Real-time Acceleration-continuous Path-constrained Trajectory Planning With Built-in Tradability Between Cruise and Time-optimal Motions

TL;DR

This paper introduces a real-time trajectory planning algorithm that seamlessly balances cruise and time-optimal motions, offering flexible control and faster computation for mobile robots.

Contribution

A novel trajectory planning method with built-in tradability between cruise and time-optimal motions, maintaining acceleration continuity and computational efficiency.

Findings

Enables flexible adjustment between cruise and time-optimal motions.

Achieves faster feasible trajectory computation compared to optimal trajectories.

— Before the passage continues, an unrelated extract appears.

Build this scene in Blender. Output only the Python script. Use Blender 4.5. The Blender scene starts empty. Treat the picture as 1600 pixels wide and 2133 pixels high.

Demonstrates effectiveness on mobile robots through simulations and experiments.

Abstract

In this paper, a novel real-time acceleration-continuous path-constrained trajectory planning algorithm is proposed with an appealing built-in tradability mechanism between cruise motion and time-optimal motion. Different from existing approaches, the proposed approach smoothens time-optimal trajectories with bang-bang input structures to generate acceleration-continuous trajectories while preserving the completeness property. More importantly, a novel built-in tradability mechanism is proposed and embedded into the trajectory planning framework, so that the proportion of the cruise motion and time-optimal motion can be flexibly adjusted by changing a user-specified functional parameter. Thus, the user can easily apply the trajectory planning algorithm for various tasks with different requirements on motion efficiency and cruise proportion. Moreover, it is shown that feasible trajectories are computed more quickly than optimal trajectories. Rigorous mathematical analysis and proofs are provided for these aforementioned results. Comparative simulation and experimental results on omnidirectional wheeled mobile robots demonstrate the capability of the proposed algorithm in terms of flexible tunning between cruise and time-optimal motions, as well as higher computational efficiency.